Start of Collected data
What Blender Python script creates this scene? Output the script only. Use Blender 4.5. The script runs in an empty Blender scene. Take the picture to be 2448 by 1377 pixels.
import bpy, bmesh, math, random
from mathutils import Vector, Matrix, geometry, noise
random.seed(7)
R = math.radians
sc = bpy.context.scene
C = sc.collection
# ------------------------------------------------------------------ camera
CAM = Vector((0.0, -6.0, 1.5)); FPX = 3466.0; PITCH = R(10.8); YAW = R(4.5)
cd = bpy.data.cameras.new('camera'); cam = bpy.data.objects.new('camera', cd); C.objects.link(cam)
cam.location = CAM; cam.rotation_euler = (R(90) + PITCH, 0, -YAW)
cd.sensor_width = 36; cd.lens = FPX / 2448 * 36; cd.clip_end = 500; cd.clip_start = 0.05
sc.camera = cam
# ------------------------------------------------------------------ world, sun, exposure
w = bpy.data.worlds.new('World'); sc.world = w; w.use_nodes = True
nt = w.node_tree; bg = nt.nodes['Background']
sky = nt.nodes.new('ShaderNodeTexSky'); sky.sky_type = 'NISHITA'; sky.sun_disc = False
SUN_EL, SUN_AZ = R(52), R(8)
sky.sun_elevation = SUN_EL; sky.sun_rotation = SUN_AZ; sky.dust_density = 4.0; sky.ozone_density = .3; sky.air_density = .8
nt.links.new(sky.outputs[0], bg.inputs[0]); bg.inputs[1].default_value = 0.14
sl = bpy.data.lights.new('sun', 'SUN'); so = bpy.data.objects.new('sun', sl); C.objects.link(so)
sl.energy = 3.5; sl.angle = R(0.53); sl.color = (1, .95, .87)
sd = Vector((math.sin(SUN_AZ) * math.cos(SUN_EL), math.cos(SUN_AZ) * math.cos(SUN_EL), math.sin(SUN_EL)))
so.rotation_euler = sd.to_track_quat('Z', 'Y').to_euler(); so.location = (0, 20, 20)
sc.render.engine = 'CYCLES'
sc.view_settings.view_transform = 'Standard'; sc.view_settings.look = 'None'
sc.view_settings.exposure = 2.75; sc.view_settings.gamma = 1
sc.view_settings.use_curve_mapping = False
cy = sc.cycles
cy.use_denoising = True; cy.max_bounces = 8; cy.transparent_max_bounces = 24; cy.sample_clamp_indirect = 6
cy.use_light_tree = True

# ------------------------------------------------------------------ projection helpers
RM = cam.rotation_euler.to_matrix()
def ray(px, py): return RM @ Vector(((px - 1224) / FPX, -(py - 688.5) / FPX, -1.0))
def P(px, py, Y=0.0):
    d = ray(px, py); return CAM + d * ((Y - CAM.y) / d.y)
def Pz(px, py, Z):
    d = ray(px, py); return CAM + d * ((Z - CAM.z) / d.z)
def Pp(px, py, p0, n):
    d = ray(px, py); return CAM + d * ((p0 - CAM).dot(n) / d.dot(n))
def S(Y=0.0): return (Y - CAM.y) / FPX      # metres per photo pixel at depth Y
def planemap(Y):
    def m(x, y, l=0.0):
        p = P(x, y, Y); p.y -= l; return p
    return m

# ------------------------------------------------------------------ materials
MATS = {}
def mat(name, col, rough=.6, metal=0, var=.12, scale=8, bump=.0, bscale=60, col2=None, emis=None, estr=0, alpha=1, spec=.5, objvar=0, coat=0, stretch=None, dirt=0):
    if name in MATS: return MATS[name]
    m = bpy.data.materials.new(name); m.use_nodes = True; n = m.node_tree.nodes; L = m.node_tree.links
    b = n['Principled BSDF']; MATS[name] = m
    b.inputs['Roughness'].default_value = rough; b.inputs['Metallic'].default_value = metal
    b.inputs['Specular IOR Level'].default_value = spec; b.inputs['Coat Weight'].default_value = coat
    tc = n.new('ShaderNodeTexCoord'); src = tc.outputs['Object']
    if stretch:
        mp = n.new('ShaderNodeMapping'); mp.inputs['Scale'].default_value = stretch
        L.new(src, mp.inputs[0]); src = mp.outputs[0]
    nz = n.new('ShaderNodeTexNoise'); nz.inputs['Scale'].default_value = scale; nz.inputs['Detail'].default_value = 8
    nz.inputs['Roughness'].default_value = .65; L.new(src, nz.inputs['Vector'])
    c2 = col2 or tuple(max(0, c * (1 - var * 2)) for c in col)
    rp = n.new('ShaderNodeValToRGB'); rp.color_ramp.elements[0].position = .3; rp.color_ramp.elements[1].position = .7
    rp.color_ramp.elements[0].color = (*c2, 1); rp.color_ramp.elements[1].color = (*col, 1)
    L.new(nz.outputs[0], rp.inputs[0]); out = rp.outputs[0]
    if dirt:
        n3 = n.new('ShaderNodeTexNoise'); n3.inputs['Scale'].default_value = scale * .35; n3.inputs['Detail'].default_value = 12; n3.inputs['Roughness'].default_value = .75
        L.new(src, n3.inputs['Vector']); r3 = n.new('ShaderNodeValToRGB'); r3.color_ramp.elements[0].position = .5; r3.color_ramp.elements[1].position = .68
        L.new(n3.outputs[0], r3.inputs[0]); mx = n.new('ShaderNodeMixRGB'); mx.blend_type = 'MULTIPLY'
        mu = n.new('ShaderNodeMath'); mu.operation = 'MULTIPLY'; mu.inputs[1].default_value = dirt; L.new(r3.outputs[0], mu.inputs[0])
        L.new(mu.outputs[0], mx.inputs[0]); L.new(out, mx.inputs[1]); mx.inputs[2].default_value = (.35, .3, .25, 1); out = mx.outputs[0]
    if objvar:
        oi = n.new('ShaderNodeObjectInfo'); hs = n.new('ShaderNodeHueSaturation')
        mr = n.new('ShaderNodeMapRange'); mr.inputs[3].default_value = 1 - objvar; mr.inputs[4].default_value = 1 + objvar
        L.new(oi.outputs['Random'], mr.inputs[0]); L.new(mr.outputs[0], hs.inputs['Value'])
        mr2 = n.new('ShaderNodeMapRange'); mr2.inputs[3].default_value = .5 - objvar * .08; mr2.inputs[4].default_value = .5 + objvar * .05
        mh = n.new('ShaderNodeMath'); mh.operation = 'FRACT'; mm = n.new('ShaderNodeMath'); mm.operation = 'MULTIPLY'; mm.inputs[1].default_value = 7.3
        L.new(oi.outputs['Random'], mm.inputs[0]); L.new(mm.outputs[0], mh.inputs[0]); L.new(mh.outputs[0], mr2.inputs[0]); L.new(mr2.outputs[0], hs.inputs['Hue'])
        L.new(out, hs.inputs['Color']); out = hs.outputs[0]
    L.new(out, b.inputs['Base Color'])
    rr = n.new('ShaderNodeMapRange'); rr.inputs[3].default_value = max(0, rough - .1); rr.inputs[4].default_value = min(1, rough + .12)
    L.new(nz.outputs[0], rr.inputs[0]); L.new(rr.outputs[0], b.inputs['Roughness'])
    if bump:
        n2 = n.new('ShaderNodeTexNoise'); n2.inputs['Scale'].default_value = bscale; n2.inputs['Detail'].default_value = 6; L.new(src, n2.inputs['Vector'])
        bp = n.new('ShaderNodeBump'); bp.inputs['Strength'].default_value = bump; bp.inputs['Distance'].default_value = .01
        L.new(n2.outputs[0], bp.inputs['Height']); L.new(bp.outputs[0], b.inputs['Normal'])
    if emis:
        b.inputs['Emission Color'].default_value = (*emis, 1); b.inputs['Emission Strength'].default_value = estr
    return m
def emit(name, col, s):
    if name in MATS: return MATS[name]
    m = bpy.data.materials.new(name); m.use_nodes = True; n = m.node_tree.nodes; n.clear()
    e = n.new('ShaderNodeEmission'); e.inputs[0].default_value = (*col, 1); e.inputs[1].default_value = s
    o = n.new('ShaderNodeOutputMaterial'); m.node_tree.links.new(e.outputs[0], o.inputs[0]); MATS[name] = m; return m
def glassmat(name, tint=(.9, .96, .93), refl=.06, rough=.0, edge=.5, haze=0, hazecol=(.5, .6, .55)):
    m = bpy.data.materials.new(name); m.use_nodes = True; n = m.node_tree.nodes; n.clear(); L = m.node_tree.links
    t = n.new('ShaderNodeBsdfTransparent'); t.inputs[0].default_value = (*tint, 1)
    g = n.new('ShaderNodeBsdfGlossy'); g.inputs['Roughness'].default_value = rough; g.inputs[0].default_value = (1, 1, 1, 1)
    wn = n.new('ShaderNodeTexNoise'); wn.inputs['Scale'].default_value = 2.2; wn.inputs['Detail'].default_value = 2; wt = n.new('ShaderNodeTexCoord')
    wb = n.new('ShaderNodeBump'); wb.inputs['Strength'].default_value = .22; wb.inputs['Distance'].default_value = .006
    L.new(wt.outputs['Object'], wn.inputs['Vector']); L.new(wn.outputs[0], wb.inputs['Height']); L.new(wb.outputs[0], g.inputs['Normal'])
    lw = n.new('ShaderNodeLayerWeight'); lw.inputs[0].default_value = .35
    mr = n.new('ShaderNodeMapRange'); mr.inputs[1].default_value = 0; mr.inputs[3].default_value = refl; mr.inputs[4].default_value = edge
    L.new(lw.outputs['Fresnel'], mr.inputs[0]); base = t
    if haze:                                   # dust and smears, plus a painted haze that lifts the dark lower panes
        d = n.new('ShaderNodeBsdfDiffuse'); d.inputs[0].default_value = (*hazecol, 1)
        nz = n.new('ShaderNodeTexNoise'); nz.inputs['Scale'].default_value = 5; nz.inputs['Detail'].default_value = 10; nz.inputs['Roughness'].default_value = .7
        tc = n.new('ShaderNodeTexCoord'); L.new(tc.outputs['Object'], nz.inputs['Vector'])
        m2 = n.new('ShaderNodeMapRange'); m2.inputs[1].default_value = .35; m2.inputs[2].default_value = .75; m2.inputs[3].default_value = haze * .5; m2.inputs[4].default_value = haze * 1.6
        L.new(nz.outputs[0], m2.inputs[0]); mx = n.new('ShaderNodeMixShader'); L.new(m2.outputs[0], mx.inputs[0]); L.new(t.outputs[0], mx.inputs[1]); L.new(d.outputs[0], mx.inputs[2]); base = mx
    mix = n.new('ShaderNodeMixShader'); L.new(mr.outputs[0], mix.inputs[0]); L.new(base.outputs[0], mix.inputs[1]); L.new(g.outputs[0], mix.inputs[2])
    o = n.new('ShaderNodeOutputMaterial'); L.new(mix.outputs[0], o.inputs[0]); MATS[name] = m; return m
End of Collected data
=== Problem description ===
Return exactly the lines from the beginning of the data above through the one containing "cy.use_light_tree = True", please. Include both end lines and add nothing else.

=== Exercise output ===
What Blender Python script creates this scene? Output the script only. Use Blender 4.5. The script runs in an empty Blender scene. Take the picture to be 2448 by 1377 pixels.
import bpy, bmesh, math, random
from mathutils import Vector, Matrix, geometry, noise
random.seed(7)
R = math.radians
sc = bpy.context.scene
C = sc.collection
# ------------------------------------------------------------------ camera
CAM = Vector((0.0, -6.0, 1.5)); FPX = 3466.0; PITCH = R(10.8); YAW = R(4.5)
cd = bpy.data.cameras.new('camera'); cam = bpy.data.objects.new('camera', cd); C.objects.link(cam)
cam.location = CAM; cam.rotation_euler = (R(90) + PITCH, 0, -YAW)
cd.sensor_width = 36; cd.lens = FPX / 2448 * 36; cd.clip_end = 500; cd.clip_start = 0.05
sc.camera = cam
# ------------------------------------------------------------------ world, sun, exposure
w = bpy.data.worlds.new('World'); sc.world = w; w.use_nodes = True
nt = w.node_tree; bg = nt.nodes['Background']
sky = nt.nodes.new('ShaderNodeTexSky'); sky.sky_type = 'NISHITA'; sky.sun_disc = False
SUN_EL, SUN_AZ = R(52), R(8)
sky.sun_elevation = SUN_EL; sky.sun_rotation = SUN_AZ; sky.dust_density = 4.0; sky.ozone_density = .3; sky.air_density = .8
nt.links.new(sky.outputs[0], bg.inputs[0]); bg.inputs[1].default_value = 0.14
sl = bpy.data.lights.new('sun', 'SUN'); so = bpy.data.objects.new('sun', sl); C.objects.link(so)
sl.energy = 3.5; sl.angle = R(0.53); sl.color = (1, .95, .87)
sd = Vector((math.sin(SUN_AZ) * math.cos(SUN_EL), math.cos(SUN_AZ) * math.cos(SUN_EL), math.sin(SUN_EL)))
so.rotation_euler = sd.to_track_quat('Z', 'Y').to_euler(); so.location = (0, 20, 20)
sc.render.engine = 'CYCLES'
sc.view_settings.view_transform = 'Standard'; sc.view_settings.look = 'None'
sc.view_settings.exposure = 2.75; sc.view_settings.gamma = 1
sc.view_settings.use_curve_mapping = False
cy = sc.cycles
cy.use_denoising = True; cy.max_bounces = 8; cy.transparent_max_bounces = 24; cy.sample_clamp_indirect = 6
cy.use_light_tree = True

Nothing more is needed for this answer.